Puisque nous n’avons pas d’enregistrement d’époque, nous avons parfois du mal à imaginer comment parlaient nos ancêtres de 1671. Dans une reconnaissance de dette pour Guillaume du Bouzet datée de 1671 (1), nous avons un texte complet et parfaitement lisible. J’avais déjà signalé cela pour un autre texte du notaire Ponsin qui, généralement, écrit avec une écriture désinvolte qui rend la lecture parfois très difficile et certainement impossible pour certains mots. Chose rare chez les notaires monfortois d’écrire, que dis-je, de calligraphier leurs textes au point l’on se demande comment les clients acceptaient ces pattes de mouches alors qu’eux-même avait été à l’école puisque signant le contrat, la reconnaissance de dettes, etc.
Pour rappel, Monfort possède depuis au moins le XVe siècle une école qui donne un grand nombre d’habitants lettrés en comparaison d’autre bastides qui n’en possèdent pas.
Comme il est trop rare de voir le notaire Ponsin écrire si bien, voici le texte facilement déchiffré dont on trouvera le texte en pdf ci-dessous : « Et tout incontinant constitue en personne Dominique Sinaze sargeur habitant dudit Monfort lequel de son bon gré a confessé devoir et être tenu de payer à noble Guillaume du Bouzet de Bives présent et acceptant savoir deux sacs blé froment mesure de Saint-Clar qu’a reçu ci-devant lui est coutant lesquels deux sacs blé ledit Sinaze a promis pays audit sieur du Bouzet ou à son certain mandement au jour des fêtes de Notre-Dame d’Août prochain tenant comme ce voudra au plus haut prix dans ledit Saint-Clar entre ci et le dernier charge de mai ou le premier juin de l’an prochain tenant ce que a promis faire à l’obligation de tout échange des biens présents et avenir celui soumis aux rigueurs de la justice et ainsi l’a promis et juré présent le sieur Soliraine et Poumès soussigné avec le sieur du Bouzet non ledit Sinaze pour ne savoir et moi«
Bien sûr, l’on comprend le texte mais qu’est-ce qu’il est alambiqué ! Il présage certainement des textes des notaires actuels, c’est clair. Mais comme l’on a que peu de texte de la vie courante, l’on pourrait se demander comment les personnes parlaient entre-elles ? Était-ce des phrases aussi compliquées qui étaient utilisées pour expliquer quelque chose de simple ? Cela reste un grand mystère pour moi.
Il est évident que les mesures de Saint-Clar ne nous sont pas connues non plus. Les protagonistes de l’affaire s’entendent bien sur le poids et la valeur de deux sacs de blé froment, or ici l’on est à Monfort. Cette dernière a aussi un type de mesures que l’on appelle « mesures de Monfort ». Malgré les 15 km qui séparent les deux bastides, on aurait des unités de mesures différentes ?

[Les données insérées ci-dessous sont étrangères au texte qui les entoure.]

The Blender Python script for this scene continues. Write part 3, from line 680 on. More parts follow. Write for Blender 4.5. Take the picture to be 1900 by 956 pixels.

Mais si ce texte si bien écrit a été choisi c’est parce que le nom de noble Guillaume du Bouzet, seigneur de Bivès, n’est pas inconnu de ma famille. En effet, ce dernier a épousé Marie Broqueville d’Empiroy (1653-1726) fille de Jean (+ 1662) et de Marguerite Dulaur (après 1667). Guillaume est le fils d’Octavien du Bouzet de Bivès et de Philiberte de Castelbajac.
Géry de Broqueville
(1) Archives départementales du Gers, Auch, coté 3E8865 (folio 259). (Pdf : 15252)
Note : Suite à la publication de cet article, Simone Gallenne m’a envoyé cette petite note en guise de réponse à ma question de savoir si les mesures de Monfort étaient différentes de celles de Saint-Clar.Voici sa réponse : « Oui, toutes les communes avaient leurs propres mesures de contenance et de longueur parfois avec une assez grande différence entre elles ce qui causaient pas mal de difficultés pour commercer. A Monfort les mesures utilisées devaient même obligatoirement avoir le sceau de la ville pour être acceptées. En France, c’est le 8 aout 1790 que l’assemblée nationale a voté la création du système métrique des poids et mesures (pour une fois quelque chose de positif dans la révolution…) afin d’unifier tous les systèmes de mesures, il sera applicable en 1795 et d’ailleurs utilisé dans beaucoup de pays européens. » Merci, Simone pour ces précisions.